* GOAL OF THE EXERCISE
Do not copy the pictures; transcribe all other material exactly.

* DATA SECTION
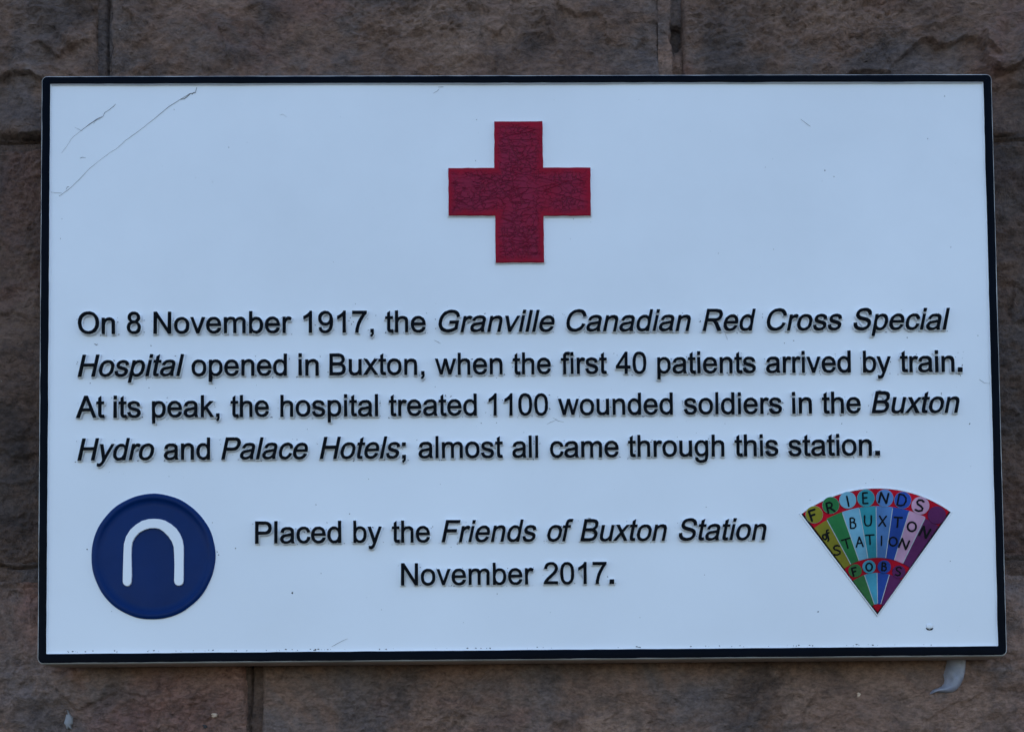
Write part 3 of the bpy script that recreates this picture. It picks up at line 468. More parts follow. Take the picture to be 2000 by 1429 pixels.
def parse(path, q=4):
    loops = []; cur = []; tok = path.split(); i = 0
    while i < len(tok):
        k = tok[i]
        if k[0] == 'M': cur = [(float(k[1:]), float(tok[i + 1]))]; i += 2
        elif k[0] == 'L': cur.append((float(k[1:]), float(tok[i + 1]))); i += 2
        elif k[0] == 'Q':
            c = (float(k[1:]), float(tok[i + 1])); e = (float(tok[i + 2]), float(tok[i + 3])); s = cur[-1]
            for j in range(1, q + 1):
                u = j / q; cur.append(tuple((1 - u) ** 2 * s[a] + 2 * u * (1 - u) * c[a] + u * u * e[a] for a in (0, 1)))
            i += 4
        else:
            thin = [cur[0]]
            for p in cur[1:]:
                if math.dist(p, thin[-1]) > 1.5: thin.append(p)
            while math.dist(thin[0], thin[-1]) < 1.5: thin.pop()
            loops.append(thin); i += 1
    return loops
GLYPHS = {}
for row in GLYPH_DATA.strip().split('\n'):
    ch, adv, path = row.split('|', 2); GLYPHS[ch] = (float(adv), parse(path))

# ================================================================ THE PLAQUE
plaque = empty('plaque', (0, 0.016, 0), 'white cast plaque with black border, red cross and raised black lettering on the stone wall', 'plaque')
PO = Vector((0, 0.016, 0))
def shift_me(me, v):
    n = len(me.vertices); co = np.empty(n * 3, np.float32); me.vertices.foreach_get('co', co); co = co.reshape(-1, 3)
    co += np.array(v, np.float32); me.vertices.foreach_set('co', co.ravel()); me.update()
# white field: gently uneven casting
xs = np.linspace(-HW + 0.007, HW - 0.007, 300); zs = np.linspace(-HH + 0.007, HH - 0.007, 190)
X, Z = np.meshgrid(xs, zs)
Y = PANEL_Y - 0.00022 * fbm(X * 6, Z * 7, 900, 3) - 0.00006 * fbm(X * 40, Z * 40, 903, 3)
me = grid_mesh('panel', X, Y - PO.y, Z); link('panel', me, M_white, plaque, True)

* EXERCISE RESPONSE
Write part 3 of the bpy script that recreates this picture. It picks up at line 468. More parts follow. Take the picture to be 2000 by 1429 pixels.
def parse(path, q=4):
    loops = []; cur = []; tok = path.split(); i = 0
    while i < len(tok):
        k = tok[i]
        if k[0] == 'M': cur = [(float(k[1:]), float(tok[i + 1]))]; i += 2
        elif k[0] == 'L': cur.append((float(k[1:]), float(tok[i + 1]))); i += 2
        elif k[0] == 'Q':
            c = (float(k[1:]), float(tok[i + 1])); e = (float(tok[i + 2]), float(tok[i + 3])); s = cur[-1]
            for j in range(1, q + 1):
                u = j / q; cur.append(tuple((1 - u) ** 2 * s[a] + 2 * u * (1 - u) * c[a] + u * u * e[a] for a in (0, 1)))
            i += 4
        else:
            thin = [cur[0]]
            for p in cur[1:]:
                if math.dist(p, thin[-1]) > 1.5: thin.append(p)
            while math.dist(thin[0], thin[-1]) < 1.5: thin.pop()
            loops.append(thin); i += 1
    return loops
GLYPHS = {}
for row in GLYPH_DATA.strip().split('\n'):
    ch, adv, path = row.split('|', 2); GLYPHS[ch] = (float(adv), parse(path))

# ================================================================ THE PLAQUE
plaque = empty('plaque', (0, 0.016, 0), 'white cast plaque with black border, red cross and raised black lettering on the stone wall', 'plaque')
PO = Vector((0, 0.016, 0))
def shift_me(me, v):
    n = len(me.vertices); co = np.empty(n * 3, np.float32); me.vertices.foreach_get('co', co); co = co.reshape(-1, 3)
    co += np.array(v, np.float32); me.vertices.foreach_set('co', co.ravel()); me.update()
# white field: gently uneven casting
xs = np.linspace(-HW + 0.007, HW - 0.007, 300); zs = np.linspace(-HH + 0.007, HH - 0.007, 190)
X, Z = np.meshgrid(xs, zs)
Y = PANEL_Y - 0.00022 * fbm(X * 6, Z * 7, 900, 3) - 0.00006 * fbm(X * 40, Z * 40, 903, 3)
me = grid_mesh('panel', X, Y - PO.y, Z); link('panel', me, M_white, plaque, True)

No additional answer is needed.